Among the lines of the listing below, retype exactly those from the one containing "Generate a Blender" through the one containing "return ((n ^", both included. Do not include pictures.

— BEGIN Records for processing —

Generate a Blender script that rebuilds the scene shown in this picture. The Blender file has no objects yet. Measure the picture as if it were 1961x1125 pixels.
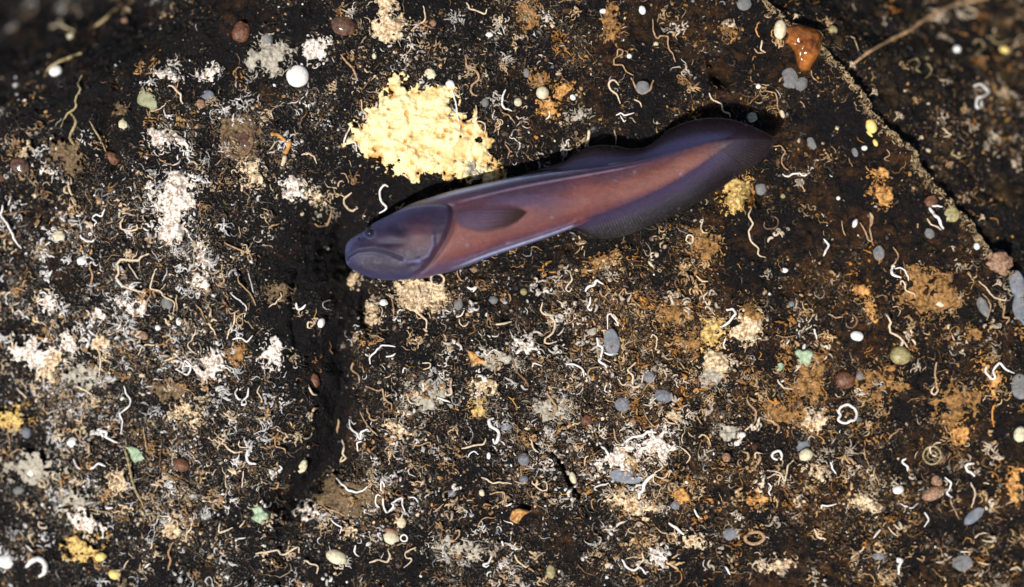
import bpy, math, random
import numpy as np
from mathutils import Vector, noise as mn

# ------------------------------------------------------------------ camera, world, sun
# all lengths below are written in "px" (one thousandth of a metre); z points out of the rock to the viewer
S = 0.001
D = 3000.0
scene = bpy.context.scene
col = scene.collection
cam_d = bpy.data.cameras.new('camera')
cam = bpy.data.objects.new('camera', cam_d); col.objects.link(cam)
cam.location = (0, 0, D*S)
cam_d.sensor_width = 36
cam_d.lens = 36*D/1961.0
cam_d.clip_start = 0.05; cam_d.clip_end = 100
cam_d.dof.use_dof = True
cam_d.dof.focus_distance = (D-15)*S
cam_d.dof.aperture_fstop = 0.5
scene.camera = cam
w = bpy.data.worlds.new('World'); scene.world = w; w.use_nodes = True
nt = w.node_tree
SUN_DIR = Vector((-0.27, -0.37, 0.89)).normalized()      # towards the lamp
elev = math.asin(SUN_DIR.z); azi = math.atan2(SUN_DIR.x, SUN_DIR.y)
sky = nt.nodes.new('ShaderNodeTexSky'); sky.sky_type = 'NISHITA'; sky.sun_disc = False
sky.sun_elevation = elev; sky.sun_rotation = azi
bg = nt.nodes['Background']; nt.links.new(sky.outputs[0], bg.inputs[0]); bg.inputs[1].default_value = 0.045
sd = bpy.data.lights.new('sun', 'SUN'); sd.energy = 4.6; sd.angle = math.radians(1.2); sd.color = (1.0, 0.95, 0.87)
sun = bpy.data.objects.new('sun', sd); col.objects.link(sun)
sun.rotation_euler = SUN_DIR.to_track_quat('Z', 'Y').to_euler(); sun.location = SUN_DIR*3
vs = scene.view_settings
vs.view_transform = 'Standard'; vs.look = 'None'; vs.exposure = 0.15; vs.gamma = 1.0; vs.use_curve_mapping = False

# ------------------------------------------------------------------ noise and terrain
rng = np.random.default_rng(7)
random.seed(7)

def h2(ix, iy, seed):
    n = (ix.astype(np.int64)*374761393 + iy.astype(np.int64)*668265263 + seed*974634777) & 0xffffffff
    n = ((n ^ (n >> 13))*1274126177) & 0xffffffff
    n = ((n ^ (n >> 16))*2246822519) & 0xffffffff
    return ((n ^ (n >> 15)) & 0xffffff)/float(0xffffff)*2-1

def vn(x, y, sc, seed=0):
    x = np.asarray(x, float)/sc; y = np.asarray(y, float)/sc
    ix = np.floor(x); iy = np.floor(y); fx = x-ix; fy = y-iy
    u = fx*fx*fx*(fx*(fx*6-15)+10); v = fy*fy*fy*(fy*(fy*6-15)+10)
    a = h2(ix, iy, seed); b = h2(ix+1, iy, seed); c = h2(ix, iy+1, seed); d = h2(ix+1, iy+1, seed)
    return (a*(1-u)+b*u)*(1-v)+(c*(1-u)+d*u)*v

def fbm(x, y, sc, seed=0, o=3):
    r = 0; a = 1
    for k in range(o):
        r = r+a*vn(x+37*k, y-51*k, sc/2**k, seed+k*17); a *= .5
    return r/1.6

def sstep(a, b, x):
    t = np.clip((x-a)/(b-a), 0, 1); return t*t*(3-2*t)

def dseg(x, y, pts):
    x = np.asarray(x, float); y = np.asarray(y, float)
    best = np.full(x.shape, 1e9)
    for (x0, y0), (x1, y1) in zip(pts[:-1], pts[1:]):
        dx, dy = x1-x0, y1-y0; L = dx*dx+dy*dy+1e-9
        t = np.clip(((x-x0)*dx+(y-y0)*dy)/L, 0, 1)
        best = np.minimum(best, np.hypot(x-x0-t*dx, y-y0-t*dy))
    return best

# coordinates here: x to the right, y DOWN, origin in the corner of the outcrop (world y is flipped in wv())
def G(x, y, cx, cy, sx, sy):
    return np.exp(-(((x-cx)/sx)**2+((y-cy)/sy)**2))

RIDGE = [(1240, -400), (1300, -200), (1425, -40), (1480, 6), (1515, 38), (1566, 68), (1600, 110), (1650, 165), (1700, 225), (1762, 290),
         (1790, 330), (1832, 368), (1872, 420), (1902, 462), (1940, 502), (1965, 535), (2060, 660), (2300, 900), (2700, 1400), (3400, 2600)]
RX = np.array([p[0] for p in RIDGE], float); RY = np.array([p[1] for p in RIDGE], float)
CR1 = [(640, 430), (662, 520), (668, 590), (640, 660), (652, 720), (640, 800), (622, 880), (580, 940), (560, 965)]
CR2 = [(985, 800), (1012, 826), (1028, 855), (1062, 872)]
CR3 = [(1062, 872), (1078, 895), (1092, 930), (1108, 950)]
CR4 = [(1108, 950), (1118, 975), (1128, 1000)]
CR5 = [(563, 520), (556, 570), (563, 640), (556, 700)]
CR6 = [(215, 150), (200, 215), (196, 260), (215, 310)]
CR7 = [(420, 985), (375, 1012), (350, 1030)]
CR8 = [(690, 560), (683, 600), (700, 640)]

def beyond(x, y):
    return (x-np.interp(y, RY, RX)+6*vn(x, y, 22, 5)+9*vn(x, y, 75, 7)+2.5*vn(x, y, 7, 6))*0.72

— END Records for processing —
— BEGIN Records for processing —

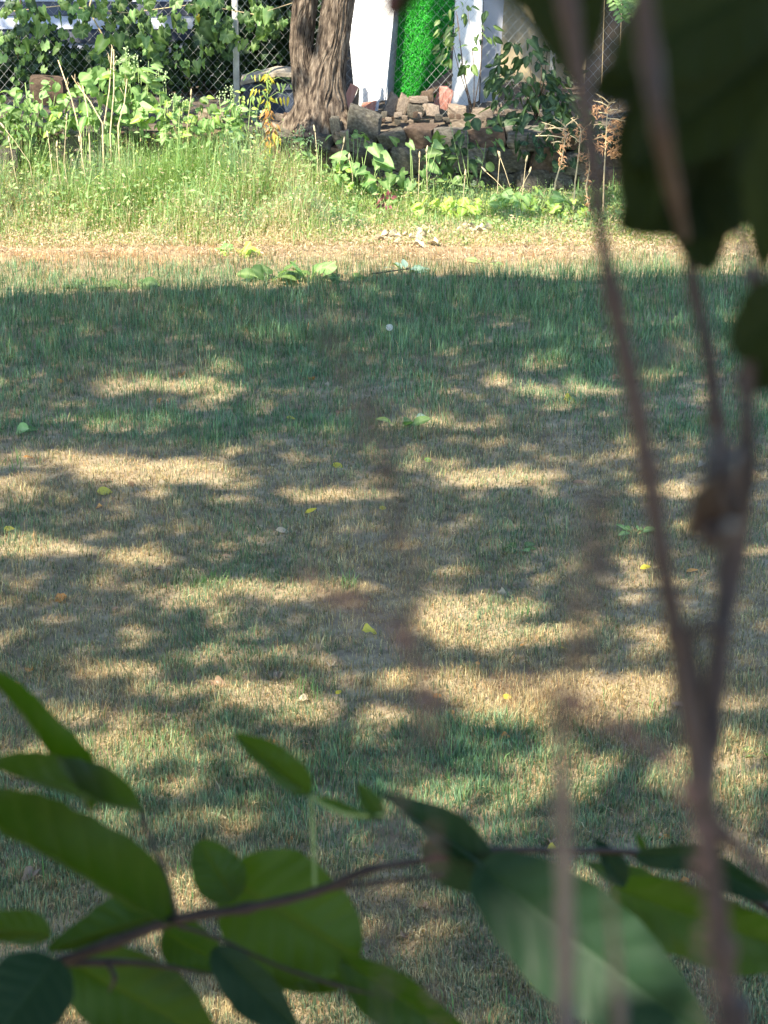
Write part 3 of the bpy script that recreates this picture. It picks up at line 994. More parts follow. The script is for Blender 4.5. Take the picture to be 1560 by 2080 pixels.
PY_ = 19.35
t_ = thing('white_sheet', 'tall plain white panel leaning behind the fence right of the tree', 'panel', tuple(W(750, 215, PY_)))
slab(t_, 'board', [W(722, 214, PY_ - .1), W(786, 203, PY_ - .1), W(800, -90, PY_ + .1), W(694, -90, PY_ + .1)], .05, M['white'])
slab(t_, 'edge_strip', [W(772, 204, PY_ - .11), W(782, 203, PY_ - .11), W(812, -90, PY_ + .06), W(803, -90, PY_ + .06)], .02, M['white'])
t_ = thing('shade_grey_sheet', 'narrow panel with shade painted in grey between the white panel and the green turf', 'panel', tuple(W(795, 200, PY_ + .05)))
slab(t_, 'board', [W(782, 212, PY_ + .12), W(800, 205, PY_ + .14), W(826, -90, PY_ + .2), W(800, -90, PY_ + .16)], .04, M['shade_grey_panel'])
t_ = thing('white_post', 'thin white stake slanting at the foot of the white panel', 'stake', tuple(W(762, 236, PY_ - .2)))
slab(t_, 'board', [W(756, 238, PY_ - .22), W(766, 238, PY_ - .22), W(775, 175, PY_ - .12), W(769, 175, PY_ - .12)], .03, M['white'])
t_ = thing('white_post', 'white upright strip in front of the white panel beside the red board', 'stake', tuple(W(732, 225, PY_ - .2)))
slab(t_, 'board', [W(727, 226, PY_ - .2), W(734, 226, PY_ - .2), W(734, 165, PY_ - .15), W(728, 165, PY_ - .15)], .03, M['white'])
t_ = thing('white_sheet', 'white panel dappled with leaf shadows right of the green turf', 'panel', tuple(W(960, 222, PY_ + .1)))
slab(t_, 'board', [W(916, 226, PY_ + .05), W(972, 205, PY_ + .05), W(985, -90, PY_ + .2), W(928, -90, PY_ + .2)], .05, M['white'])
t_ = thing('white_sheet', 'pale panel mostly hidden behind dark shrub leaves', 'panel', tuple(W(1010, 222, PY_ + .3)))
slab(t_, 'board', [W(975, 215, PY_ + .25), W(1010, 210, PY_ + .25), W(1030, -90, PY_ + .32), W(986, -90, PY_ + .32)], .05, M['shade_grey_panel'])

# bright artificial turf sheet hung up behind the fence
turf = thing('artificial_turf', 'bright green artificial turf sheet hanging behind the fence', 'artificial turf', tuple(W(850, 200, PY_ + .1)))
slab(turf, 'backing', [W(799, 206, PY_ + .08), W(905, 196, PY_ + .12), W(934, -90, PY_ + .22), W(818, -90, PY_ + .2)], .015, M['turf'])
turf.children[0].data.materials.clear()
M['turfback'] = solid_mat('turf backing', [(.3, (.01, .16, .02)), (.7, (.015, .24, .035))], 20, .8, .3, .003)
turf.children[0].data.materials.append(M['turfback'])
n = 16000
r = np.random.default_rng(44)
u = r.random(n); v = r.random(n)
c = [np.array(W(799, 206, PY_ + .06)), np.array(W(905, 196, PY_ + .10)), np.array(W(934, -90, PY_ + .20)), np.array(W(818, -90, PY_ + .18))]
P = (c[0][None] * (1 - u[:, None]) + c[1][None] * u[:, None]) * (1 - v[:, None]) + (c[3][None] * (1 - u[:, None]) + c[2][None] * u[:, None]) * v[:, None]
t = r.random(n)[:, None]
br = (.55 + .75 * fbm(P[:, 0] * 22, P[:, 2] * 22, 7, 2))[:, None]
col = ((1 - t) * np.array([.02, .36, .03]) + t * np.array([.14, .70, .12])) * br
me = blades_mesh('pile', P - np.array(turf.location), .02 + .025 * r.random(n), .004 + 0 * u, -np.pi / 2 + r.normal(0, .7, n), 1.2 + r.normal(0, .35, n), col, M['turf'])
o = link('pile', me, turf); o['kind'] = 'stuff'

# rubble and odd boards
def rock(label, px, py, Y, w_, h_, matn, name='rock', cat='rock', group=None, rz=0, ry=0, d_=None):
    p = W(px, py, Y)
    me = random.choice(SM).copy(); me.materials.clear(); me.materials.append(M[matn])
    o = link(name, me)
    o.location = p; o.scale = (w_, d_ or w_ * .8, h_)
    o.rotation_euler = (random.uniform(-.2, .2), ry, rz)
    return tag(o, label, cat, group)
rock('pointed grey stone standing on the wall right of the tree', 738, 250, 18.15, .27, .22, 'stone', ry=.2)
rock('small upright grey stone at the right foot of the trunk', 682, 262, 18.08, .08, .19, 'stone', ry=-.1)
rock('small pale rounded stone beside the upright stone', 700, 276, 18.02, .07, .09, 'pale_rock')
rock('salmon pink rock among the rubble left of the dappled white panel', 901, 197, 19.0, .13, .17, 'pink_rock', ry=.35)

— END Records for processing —
— BEGIN Records for processing —

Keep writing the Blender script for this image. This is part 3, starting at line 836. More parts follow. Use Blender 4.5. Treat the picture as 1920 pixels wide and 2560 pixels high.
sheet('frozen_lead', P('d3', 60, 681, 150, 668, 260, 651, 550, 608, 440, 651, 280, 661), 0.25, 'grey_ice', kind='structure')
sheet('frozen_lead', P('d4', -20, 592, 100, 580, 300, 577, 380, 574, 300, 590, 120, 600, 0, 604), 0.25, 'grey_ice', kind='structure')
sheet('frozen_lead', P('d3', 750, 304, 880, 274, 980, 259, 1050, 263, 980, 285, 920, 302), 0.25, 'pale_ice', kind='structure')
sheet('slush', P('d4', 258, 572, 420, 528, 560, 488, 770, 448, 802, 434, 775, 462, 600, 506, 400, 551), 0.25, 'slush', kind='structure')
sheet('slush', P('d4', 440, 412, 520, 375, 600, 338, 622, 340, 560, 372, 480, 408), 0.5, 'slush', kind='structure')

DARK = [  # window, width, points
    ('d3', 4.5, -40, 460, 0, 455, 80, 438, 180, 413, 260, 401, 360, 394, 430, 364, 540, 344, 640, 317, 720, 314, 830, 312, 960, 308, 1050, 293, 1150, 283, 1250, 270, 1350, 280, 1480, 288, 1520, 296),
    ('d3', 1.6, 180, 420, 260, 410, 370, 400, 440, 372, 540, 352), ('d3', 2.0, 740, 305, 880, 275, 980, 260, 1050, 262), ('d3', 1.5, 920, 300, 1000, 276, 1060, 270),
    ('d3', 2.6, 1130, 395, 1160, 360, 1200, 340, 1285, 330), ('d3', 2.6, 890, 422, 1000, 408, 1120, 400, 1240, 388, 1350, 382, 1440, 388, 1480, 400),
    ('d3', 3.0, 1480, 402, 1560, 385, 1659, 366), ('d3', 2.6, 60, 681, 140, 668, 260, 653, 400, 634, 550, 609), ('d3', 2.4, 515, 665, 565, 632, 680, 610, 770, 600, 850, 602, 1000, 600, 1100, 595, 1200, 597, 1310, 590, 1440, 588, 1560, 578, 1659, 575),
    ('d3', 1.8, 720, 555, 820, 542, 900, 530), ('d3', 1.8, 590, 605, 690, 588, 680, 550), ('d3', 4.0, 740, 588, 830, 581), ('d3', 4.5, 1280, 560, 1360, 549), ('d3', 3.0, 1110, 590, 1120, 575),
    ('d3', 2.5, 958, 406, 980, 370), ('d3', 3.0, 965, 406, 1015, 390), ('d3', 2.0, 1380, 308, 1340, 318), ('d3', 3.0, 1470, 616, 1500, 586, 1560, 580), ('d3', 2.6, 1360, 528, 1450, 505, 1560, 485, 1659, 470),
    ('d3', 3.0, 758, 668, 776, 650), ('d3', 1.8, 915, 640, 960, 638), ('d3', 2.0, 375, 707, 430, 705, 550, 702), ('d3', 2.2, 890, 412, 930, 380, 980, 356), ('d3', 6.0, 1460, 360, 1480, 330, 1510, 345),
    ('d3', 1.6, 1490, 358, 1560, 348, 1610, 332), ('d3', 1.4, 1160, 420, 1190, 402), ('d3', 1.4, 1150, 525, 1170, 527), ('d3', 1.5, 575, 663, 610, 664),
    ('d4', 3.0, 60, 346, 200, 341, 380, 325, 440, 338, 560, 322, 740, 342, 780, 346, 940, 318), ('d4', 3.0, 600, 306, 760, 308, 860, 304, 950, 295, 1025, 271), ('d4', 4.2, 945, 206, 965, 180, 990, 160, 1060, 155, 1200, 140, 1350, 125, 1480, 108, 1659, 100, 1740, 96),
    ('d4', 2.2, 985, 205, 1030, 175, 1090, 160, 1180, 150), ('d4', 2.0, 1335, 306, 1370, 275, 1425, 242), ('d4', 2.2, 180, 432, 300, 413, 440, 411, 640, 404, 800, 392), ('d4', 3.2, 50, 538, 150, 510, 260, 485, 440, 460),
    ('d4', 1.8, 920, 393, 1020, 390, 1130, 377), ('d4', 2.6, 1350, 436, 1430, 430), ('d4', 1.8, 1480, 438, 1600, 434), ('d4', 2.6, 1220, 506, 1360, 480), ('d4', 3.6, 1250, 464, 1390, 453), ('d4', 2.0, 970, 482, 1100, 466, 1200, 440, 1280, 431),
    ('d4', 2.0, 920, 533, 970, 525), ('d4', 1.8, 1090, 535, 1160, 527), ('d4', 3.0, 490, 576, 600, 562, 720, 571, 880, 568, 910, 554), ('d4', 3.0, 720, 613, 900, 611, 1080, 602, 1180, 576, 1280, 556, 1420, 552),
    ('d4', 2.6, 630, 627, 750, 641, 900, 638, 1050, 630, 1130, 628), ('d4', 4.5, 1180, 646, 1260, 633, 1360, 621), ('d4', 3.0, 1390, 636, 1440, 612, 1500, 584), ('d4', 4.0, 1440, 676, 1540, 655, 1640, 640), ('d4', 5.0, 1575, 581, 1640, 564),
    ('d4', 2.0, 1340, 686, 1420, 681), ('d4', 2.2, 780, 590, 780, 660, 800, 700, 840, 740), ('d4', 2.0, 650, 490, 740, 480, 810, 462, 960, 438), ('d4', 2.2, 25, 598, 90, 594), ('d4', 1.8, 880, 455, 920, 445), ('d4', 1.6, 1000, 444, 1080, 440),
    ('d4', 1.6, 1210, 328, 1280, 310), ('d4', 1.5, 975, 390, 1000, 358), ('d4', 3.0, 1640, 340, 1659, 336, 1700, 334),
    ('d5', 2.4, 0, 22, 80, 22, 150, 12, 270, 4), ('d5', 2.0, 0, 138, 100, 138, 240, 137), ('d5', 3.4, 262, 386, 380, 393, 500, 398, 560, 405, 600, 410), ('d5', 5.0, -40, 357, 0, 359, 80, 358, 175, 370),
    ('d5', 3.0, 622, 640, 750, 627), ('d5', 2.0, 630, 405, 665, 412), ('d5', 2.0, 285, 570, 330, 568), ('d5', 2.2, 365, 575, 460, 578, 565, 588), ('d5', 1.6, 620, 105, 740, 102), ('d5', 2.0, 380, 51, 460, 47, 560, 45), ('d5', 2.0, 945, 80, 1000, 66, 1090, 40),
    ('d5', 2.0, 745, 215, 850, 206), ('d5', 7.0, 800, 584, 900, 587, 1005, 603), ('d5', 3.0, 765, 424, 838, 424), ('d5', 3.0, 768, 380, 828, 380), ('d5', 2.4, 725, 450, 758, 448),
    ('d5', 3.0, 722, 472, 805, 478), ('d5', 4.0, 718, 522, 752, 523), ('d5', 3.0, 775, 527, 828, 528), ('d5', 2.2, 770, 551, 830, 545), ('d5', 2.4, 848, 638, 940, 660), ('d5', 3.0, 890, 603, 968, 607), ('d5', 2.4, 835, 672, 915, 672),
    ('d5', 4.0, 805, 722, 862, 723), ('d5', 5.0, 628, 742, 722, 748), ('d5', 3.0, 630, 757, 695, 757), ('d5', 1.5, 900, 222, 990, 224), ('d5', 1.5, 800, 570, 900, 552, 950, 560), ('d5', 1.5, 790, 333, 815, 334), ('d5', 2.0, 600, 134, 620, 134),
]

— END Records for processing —

*Final result*
Generate a Blender script that rebuilds the scene shown in this picture. The Blender file has no objects yet. Measure the picture as if it were 1961x1125 pixels.
import bpy, math, random
import numpy as np
from mathutils import Vector, noise as mn

# ------------------------------------------------------------------ camera, world, sun
# all lengths below are written in "px" (one thousandth of a metre); z points out of the rock to the viewer
S = 0.001
D = 3000.0
scene = bpy.context.scene
col = scene.collection
cam_d = bpy.data.cameras.new('camera')
cam = bpy.data.objects.new('camera', cam_d); col.objects.link(cam)
cam.location = (0, 0, D*S)
cam_d.sensor_width = 36
cam_d.lens = 36*D/1961.0
cam_d.clip_start = 0.05; cam_d.clip_end = 100
cam_d.dof.use_dof = True
cam_d.dof.focus_distance = (D-15)*S
cam_d.dof.aperture_fstop = 0.5
scene.camera = cam
w = bpy.data.worlds.new('World'); scene.world = w; w.use_nodes = True
nt = w.node_tree
SUN_DIR = Vector((-0.27, -0.37, 0.89)).normalized()      # towards the lamp
elev = math.asin(SUN_DIR.z); azi = math.atan2(SUN_DIR.x, SUN_DIR.y)
sky = nt.nodes.new('ShaderNodeTexSky'); sky.sky_type = 'NISHITA'; sky.sun_disc = False
sky.sun_elevation = elev; sky.sun_rotation = azi
bg = nt.nodes['Background']; nt.links.new(sky.outputs[0], bg.inputs[0]); bg.inputs[1].default_value = 0.045
sd = bpy.data.lights.new('sun', 'SUN'); sd.energy = 4.6; sd.angle = math.radians(1.2); sd.color = (1.0, 0.95, 0.87)
sun = bpy.data.objects.new('sun', sd); col.objects.link(sun)
sun.rotation_euler = SUN_DIR.to_track_quat('Z', 'Y').to_euler(); sun.location = SUN_DIR*3
vs = scene.view_settings
vs.view_transform = 'Standard'; vs.look = 'None'; vs.exposure = 0.15; vs.gamma = 1.0; vs.use_curve_mapping = False

# ------------------------------------------------------------------ noise and terrain
rng = np.random.default_rng(7)
random.seed(7)

def h2(ix, iy, seed):
    n = (ix.astype(np.int64)*374761393 + iy.astype(np.int64)*668265263 + seed*974634777) & 0xffffffff
    n = ((n ^ (n >> 13))*1274126177) & 0xffffffff
    n = ((n ^ (n >> 16))*2246822519) & 0xffffffff
    return ((n ^ (n >> 15)) & 0xffffff)/float(0xffffff)*2-1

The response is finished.